WRITTEN EXERCISE
Please set down all the lines beneath this one exactly, without the pictures.

COLLECTED DATA
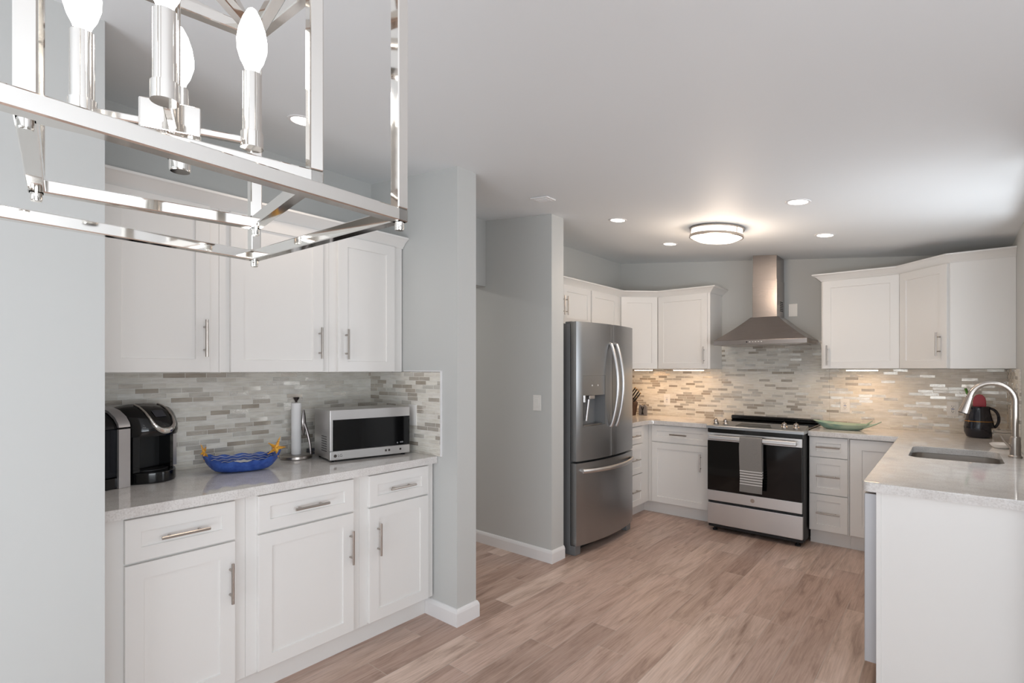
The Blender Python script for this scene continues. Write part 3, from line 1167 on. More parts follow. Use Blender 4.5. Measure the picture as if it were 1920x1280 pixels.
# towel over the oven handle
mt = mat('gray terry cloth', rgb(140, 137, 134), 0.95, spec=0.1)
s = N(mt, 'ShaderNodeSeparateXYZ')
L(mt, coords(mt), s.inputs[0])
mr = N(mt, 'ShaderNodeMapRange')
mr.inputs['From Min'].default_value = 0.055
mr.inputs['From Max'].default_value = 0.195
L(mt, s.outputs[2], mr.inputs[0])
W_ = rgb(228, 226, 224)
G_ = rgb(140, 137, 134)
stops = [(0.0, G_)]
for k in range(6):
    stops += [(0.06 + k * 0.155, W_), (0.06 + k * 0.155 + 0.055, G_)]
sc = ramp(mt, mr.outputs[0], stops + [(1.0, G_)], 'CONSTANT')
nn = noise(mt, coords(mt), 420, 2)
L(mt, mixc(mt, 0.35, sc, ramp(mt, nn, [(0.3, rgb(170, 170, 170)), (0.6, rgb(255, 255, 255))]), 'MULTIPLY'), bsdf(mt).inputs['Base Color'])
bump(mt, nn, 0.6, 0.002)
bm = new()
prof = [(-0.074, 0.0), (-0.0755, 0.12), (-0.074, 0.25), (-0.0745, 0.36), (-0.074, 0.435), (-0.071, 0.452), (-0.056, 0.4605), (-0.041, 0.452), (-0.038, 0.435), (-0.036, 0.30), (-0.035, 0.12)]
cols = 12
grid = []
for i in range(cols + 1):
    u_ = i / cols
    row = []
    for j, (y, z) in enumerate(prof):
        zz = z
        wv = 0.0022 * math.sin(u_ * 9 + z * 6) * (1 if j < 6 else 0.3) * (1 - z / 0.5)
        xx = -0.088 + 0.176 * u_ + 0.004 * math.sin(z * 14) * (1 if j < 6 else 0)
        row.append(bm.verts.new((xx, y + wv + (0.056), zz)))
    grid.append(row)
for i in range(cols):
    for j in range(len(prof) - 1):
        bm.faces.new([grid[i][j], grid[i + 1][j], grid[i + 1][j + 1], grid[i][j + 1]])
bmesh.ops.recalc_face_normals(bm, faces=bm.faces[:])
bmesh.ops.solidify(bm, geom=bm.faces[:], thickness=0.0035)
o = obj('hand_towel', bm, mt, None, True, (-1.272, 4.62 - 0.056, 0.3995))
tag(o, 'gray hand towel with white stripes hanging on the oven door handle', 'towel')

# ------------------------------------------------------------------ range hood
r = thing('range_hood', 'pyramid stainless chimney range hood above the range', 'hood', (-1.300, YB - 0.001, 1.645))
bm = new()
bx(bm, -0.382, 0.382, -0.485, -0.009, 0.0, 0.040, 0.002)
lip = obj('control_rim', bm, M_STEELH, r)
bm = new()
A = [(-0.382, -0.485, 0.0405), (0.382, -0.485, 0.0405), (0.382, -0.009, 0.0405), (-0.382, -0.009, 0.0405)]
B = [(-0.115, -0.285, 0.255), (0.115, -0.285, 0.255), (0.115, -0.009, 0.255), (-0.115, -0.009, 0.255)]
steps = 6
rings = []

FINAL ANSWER
The Blender Python script for this scene continues. Write part 3, from line 1167 on. More parts follow. Use Blender 4.5. Measure the picture as if it were 1920x1280 pixels.
# towel over the oven handle
mt = mat('gray terry cloth', rgb(140, 137, 134), 0.95, spec=0.1)
s = N(mt, 'ShaderNodeSeparateXYZ')
L(mt, coords(mt), s.inputs[0])
mr = N(mt, 'ShaderNodeMapRange')
mr.inputs['From Min'].default_value = 0.055
mr.inputs['From Max'].default_value = 0.195
L(mt, s.outputs[2], mr.inputs[0])
W_ = rgb(228, 226, 224)
G_ = rgb(140, 137, 134)
stops = [(0.0, G_)]
for k in range(6):
    stops += [(0.06 + k * 0.155, W_), (0.06 + k * 0.155 + 0.055, G_)]
sc = ramp(mt, mr.outputs[0], stops + [(1.0, G_)], 'CONSTANT')
nn = noise(mt, coords(mt), 420, 2)
L(mt, mixc(mt, 0.35, sc, ramp(mt, nn, [(0.3, rgb(170, 170, 170)), (0.6, rgb(255, 255, 255))]), 'MULTIPLY'), bsdf(mt).inputs['Base Color'])
bump(mt, nn, 0.6, 0.002)
bm = new()
prof = [(-0.074, 0.0), (-0.0755, 0.12), (-0.074, 0.25), (-0.0745, 0.36), (-0.074, 0.435), (-0.071, 0.452), (-0.056, 0.4605), (-0.041, 0.452), (-0.038, 0.435), (-0.036, 0.30), (-0.035, 0.12)]
cols = 12
grid = []
for i in range(cols + 1):
    u_ = i / cols
    row = []
    for j, (y, z) in enumerate(prof):
        zz = z
        wv = 0.0022 * math.sin(u_ * 9 + z * 6) * (1 if j < 6 else 0.3) * (1 - z / 0.5)
        xx = -0.088 + 0.176 * u_ + 0.004 * math.sin(z * 14) * (1 if j < 6 else 0)
        row.append(bm.verts.new((xx, y + wv + (0.056), zz)))
    grid.append(row)
for i in range(cols):
    for j in range(len(prof) - 1):
        bm.faces.new([grid[i][j], grid[i + 1][j], grid[i + 1][j + 1], grid[i][j + 1]])
bmesh.ops.recalc_face_normals(bm, faces=bm.faces[:])
bmesh.ops.solidify(bm, geom=bm.faces[:], thickness=0.0035)
o = obj('hand_towel', bm, mt, None, True, (-1.272, 4.62 - 0.056, 0.3995))
tag(o, 'gray hand towel with white stripes hanging on the oven door handle', 'towel')

# ------------------------------------------------------------------ range hood
r = thing('range_hood', 'pyramid stainless chimney range hood above the range', 'hood', (-1.300, YB - 0.001, 1.645))
bm = new()
bx(bm, -0.382, 0.382, -0.485, -0.009, 0.0, 0.040, 0.002)
lip = obj('control_rim', bm, M_STEELH, r)
bm = new()
A = [(-0.382, -0.485, 0.0405), (0.382, -0.485, 0.0405), (0.382, -0.009, 0.0405), (-0.382, -0.009, 0.0405)]
B = [(-0.115, -0.285, 0.255), (0.115, -0.285, 0.255), (0.115, -0.009, 0.255), (-0.115, -0.009, 0.255)]
steps = 6
rings = []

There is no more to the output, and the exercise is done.